9. The information processing method as claimed in claim 6, wherein the predetermined timing is a timing at which the similarity takes a minimum value.

10. The information processing method as claimed in claim 1, wherein the estimating includes estimating the timing of the predetermined event within a predetermined period preceding or following a period in which the similarity is smaller than a predetermined threshold value.

11. The information processing method as claimed in claim 6, wherein the predetermined timing includes a timing designated by a user.

12. The information processing method as claimed in claim 1, wherein the acquiring includes acquiring data normalized by a height or a length of the body part of the human subject, and

wherein the reference data includes data normalized in a same manner as in the acquiring.

13. The information processing method as claimed in claim 1, wherein the acquiring includes acquiring data normalized by (i) a distance corresponding to a height of the human subject on an image, (ii) a distance corresponding to a length of a predetermined body part of the human subject on the image, or (iii) a distance corresponding to a length of the golf club on the image, and

wherein the reference data includes data normalized in a same manner as in the acquiring.

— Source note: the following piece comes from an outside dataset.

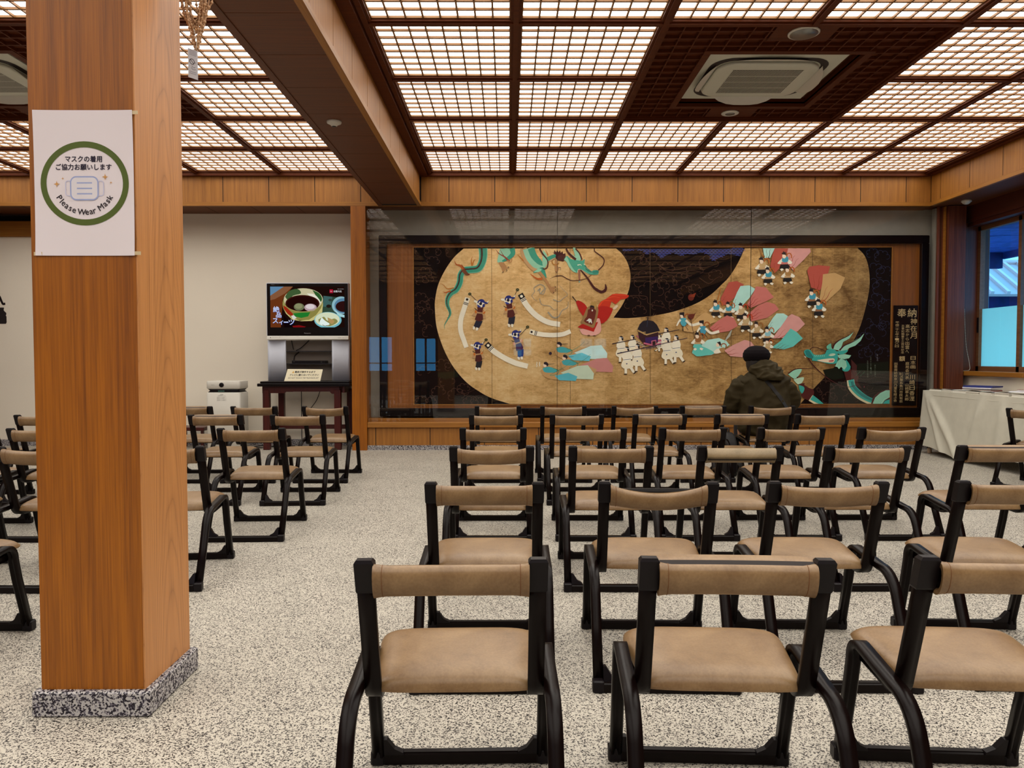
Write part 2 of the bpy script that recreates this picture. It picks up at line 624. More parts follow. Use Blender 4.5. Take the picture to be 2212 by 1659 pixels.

14. The information processing method as claimed in claim 1, wherein the acquiring includes a plurality of types of data, and

wherein the estimating includes estimating the timing of the predetermined event in the video, based on a similarity between the types of the data and a plurality of types of the reference data corresponding to the types of the data, in consideration of relative weighting between the types of the data.

15. The information processing method as claimed in claim 14, wherein the at least one predetermined event includes a plurality of events, and

wherein a pattern of the relative weighting between the types of the data is different for each event of the plurality of events.

16. A non-transitory computer readable medium storing a program that causes an information processing device to execute a method, the method including:

extracting a plurality of key points related to golf swing motion of a human subject from each of a plurality of images included in a video, the key points including a key point representing a body part of the human subject and a key point representing a golf club;

acquiring data representing motion of both the human subject and the golf club in each of the images, based on the plurality of key points, the data including data related to at least one of positions, or velocities, of both the body part of the human subject and the golf club; and

estimating a timing of a predetermined event in the video, based on a similarity between the data acquired for each of the images and reference data representing motion of a person and a golf club, upon occurrence of a condition in which the predetermined event in golf swing motion occurs.

17. An information processing device comprising:

a memory; and

circuitry configured to: extract a plurality of key points related to golf swing motion of a human subject from each of a plurality of images included in a video, the key points including a key point representing a body part of the human subject and a key point representing a golf club; acquire data representing motion of both the human subject and the golf club in each of the images based on the plurality of key points, the data including data related to at least one of positions, or velocities, of both the body part of the human subject and the golf club; store, in the memory, reference data representing motion of a person and a golf club, upon occurrence of a condition in which a predetermined event in golf swing motion occurs; and estimate a timing of the predetermined event in the video, based on a similarity between the acquired data for each of the images and the reference data.